Scenes as source code:

## Begin

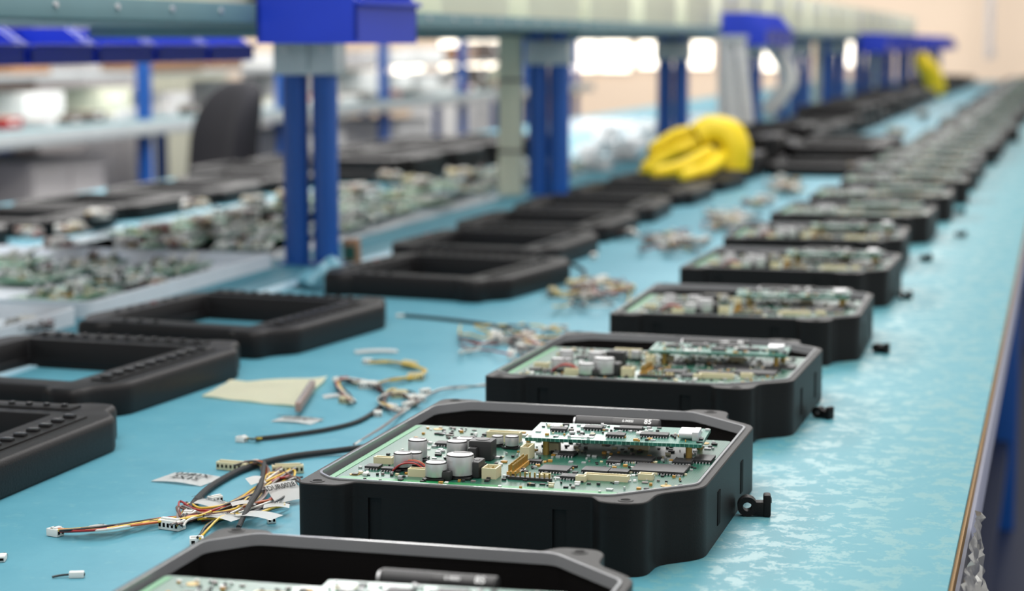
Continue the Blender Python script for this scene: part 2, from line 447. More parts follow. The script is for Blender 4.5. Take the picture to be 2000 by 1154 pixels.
def connm(w,l,h,m='cream'):
    b=B(m,'deep'); b.ring([(-w/2,-l/2),(w/2,-l/2),(w/2,l/2),(-w/2,l/2)],[(-w/2+.003,-l/2+.003),(w/2-.003,-l/2+.003),(w/2-.003,l/2-.003),(-w/2+.003,l/2-.003)],0,h,m)
    b.box(0,0,0,w-.006,l-.006,h*.5,m=m)
    n=max(2,int(max(w,l)/.009))
    for k in range(n):
        t=-.5+(k+.5)/n
        if w>l: b.box(t*(w-.008),0,h*.5,.002,.002,h*.4,m='gold')
        else: b.box(0,t*(l-.008),h*.5,.002,.002,h*.4,m='gold')
    return b.mesh('connector')
E=[]
def add(n,m,l=(0,0,0),p=None,r=(0,0,0),far=False,lab=None,kind=None):
    d=dict(n=n,m=m,l=l,p=p,r=r,far=far)
    if lab:d['lab']=lab
    if kind:d['kind']=kind
    E.append(d); return len(E)-1
add('housing',housing,far=True,lab='black plastic housing with screw lobes')
add('clear_gasket',gask,far=True,lab='clear shiny gasket around the rim')
PZ=.124
b=B('pcb','pcbedge','gold')
pc=rpoly([(-.375,-.425,.03),(.225,-.425,.01),(.352,-.305,.01),(.352,.2,.01),(-.375,.2,.01)])
b.prism(pc,0,.008,'pcb')
b.box(-.065,-.393,.0078,.57,.062,.001,m='pcbedge'); b.box(-.366,-.1,.0078,.014,.58,.001,m='pcbedge')
b.box(.278,-.356,.0078,.165,.026,.001,m='pcbedge',rz=math.radians(44))
for x,y in((-.33,-.34),(.3,.16),(-.31,.16),(.30,-.28)): b.cyl(x,y,.008,.011,.001,m='gold',seg=14)
IP=add('circuit_board',b.mesh('circuit_board'),(0,0,PZ),far=True,lab='green main circuit board')
T=.008
def on(px,py): return Lc(px,py,PZ+T)
b=B('chip'); smd(b,-.34,.33,-.35,.18,T,620,3); smd(b,-.33,.22,-.385,-.37,T+.001,10,5); add('surface_mount_components',b.mesh('smd'),(0,0,0),IP,far=True,kind='stuff')
for px,py,r,h in [(816,898,.020,.044),(787,917,.019,.036),(893,895,.022,.038),(908,884,.019,.032),(899,932,.028,.048),(852,936,.022,.036),(809,912,.017,.032),(1000,876,.015,.028),(972,872,.013,.024)]:
    x,y=on(px,py); add('capacitor',capm(r,h),(x,y,T),IP,far=r>.02)
for px,py,w,l in [(1085,920,.06,.05),(1165,922,.055,.04),(1290,920,.11,.075),(1235,900,.09,.05),(1335,905,.04,.04),(1108,890,.035,.03),(1120,935,.05,.03),(1200,905,.03,.03),(1045,905,.03,.02),(1375,900,.04,.06),(760,920,.03,.02),(870,870,.04,.03),(730,915,.03,.03),(1210,925,.04,.03)]:
    x,y=on(px,py); add('chip',chipm(w,l),(x,y,T),IP)
for px,py,w,l,h in [(943,896,.05,.045,.042),(932,930,.022,.05,.034),(925,900,.02,.03,.03),(868,938,.03,.02,.02)]:
    b=B('chip'); b.box(0,0,0,w,l,h,bev=.005); b.cyl(0,0,h,w*.3,.001,m='capblack'); x,y=on(px,py); add('inductor',b.mesh('inductor'),(x,y,T),IP)
for px,py,w,l,h in [(960,932,.03,.04,.022),(1030,895,.02,.045,.028),(985,862,.075,.022,.022),(1185,938,.09,.02,.012),(1262,936,.03,.02,.012),(820,930,.045,.02,.016),(1135,940,.02,.015,.012),(1065,935,.02,.02,.01),(1080,880,.03,.02,.018),(1250,878,.04,.015,.014),(750,905,.04,.018,.014)]:
    x,y=on(px,py); add('connector',connm(w,l,h),(x,y,T),IP)
b=B('gold')
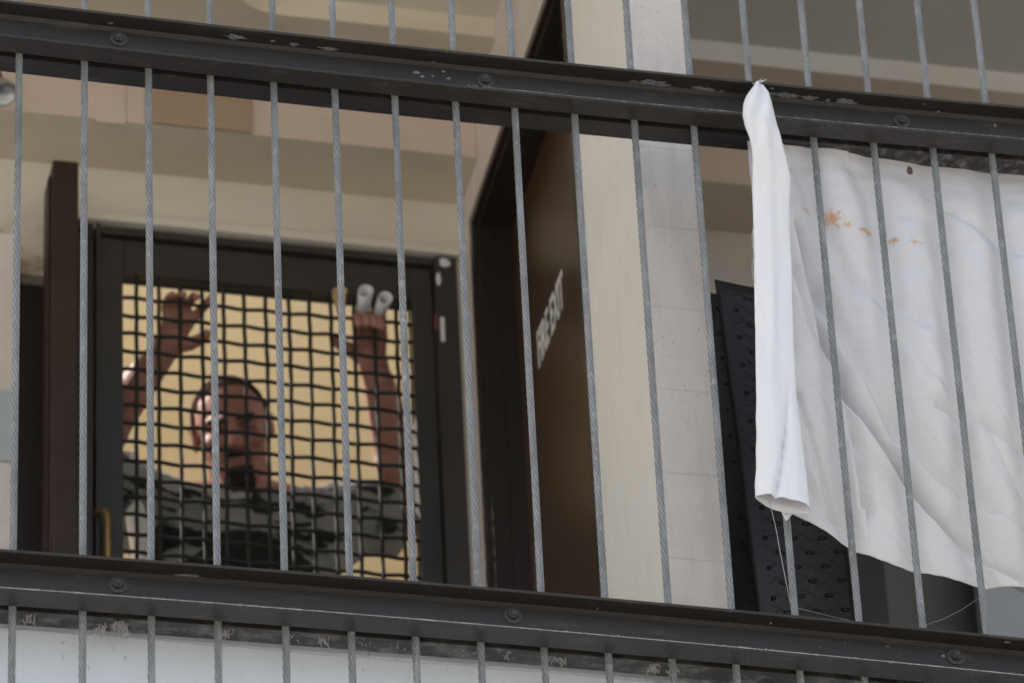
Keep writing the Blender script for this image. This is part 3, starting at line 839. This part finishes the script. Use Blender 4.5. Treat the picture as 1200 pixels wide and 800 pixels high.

## End

WHAT THIS TASK INVOLVES: Transcribe the records above exactly, leaving out every picture.

EXERCISE OUTPUT:
Continue the Blender Python script for this scene: part 2, from line 447. More parts follow. The script is for Blender 4.5. Take the picture to be 2000 by 1154 pixels.
def connm(w,l,h,m='cream'):
    b=B(m,'deep'); b.ring([(-w/2,-l/2),(w/2,-l/2),(w/2,l/2),(-w/2,l/2)],[(-w/2+.003,-l/2+.003),(w/2-.003,-l/2+.003),(w/2-.003,l/2-.003),(-w/2+.003,l/2-.003)],0,h,m)
    b.box(0,0,0,w-.006,l-.006,h*.5,m=m)
    n=max(2,int(max(w,l)/.009))
    for k in range(n):
        t=-.5+(k+.5)/n
        if w>l: b.box(t*(w-.008),0,h*.5,.002,.002,h*.4,m='gold')
        else: b.box(0,t*(l-.008),h*.5,.002,.002,h*.4,m='gold')
    return b.mesh('connector')
E=[]
def add(n,m,l=(0,0,0),p=None,r=(0,0,0),far=False,lab=None,kind=None):
    d=dict(n=n,m=m,l=l,p=p,r=r,far=far)
    if lab:d['lab']=lab
    if kind:d['kind']=kind
    E.append(d); return len(E)-1
add('housing',housing,far=True,lab='black plastic housing with screw lobes')
add('clear_gasket',gask,far=True,lab='clear shiny gasket around the rim')
PZ=.124
b=B('pcb','pcbedge','gold')
pc=rpoly([(-.375,-.425,.03),(.225,-.425,.01),(.352,-.305,.01),(.352,.2,.01),(-.375,.2,.01)])
b.prism(pc,0,.008,'pcb')
b.box(-.065,-.393,.0078,.57,.062,.001,m='pcbedge'); b.box(-.366,-.1,.0078,.014,.58,.001,m='pcbedge')
b.box(.278,-.356,.0078,.165,.026,.001,m='pcbedge',rz=math.radians(44))
for x,y in((-.33,-.34),(.3,.16),(-.31,.16),(.30,-.28)): b.cyl(x,y,.008,.011,.001,m='gold',seg=14)
IP=add('circuit_board',b.mesh('circuit_board'),(0,0,PZ),far=True,lab='green main circuit board')
T=.008
def on(px,py): return Lc(px,py,PZ+T)
b=B('chip'); smd(b,-.34,.33,-.35,.18,T,620,3); smd(b,-.33,.22,-.385,-.37,T+.001,10,5); add('surface_mount_components',b.mesh('smd'),(0,0,0),IP,far=True,kind='stuff')
for px,py,r,h in [(816,898,.020,.044),(787,917,.019,.036),(893,895,.022,.038),(908,884,.019,.032),(899,932,.028,.048),(852,936,.022,.036),(809,912,.017,.032),(1000,876,.015,.028),(972,872,.013,.024)]:
    x,y=on(px,py); add('capacitor',capm(r,h),(x,y,T),IP,far=r>.02)
for px,py,w,l in [(1085,920,.06,.05),(1165,922,.055,.04),(1290,920,.11,.075),(1235,900,.09,.05),(1335,905,.04,.04),(1108,890,.035,.03),(1120,935,.05,.03),(1200,905,.03,.03),(1045,905,.03,.02),(1375,900,.04,.06),(760,920,.03,.02),(870,870,.04,.03),(730,915,.03,.03),(1210,925,.04,.03)]:
    x,y=on(px,py); add('chip',chipm(w,l),(x,y,T),IP)
for px,py,w,l,h in [(943,896,.05,.045,.042),(932,930,.022,.05,.034),(925,900,.02,.03,.03),(868,938,.03,.02,.02)]:
    b=B('chip'); b.box(0,0,0,w,l,h,bev=.005); b.cyl(0,0,h,w*.3,.001,m='capblack'); x,y=on(px,py); add('inductor',b.mesh('inductor'),(x,y,T),IP)
for px,py,w,l,h in [(960,932,.03,.04,.022),(1030,895,.02,.045,.028),(985,862,.075,.022,.022),(1185,938,.09,.02,.012),(1262,936,.03,.02,.012),(820,930,.045,.02,.016),(1135,940,.02,.015,.012),(1065,935,.02,.02,.01),(1080,880,.03,.02,.018),(1250,878,.04,.015,.014),(750,905,.04,.018,.014)]:
    x,y=on(px,py); add('connector',connm(w,l,h),(x,y,T),IP)
b=B('gold')
Keep writing the Blender script for this image. This is part 3, starting at line 839. This part finishes the script. Use Blender 4.5. Treat the picture as 1200 pixels wide and 800 pixels high.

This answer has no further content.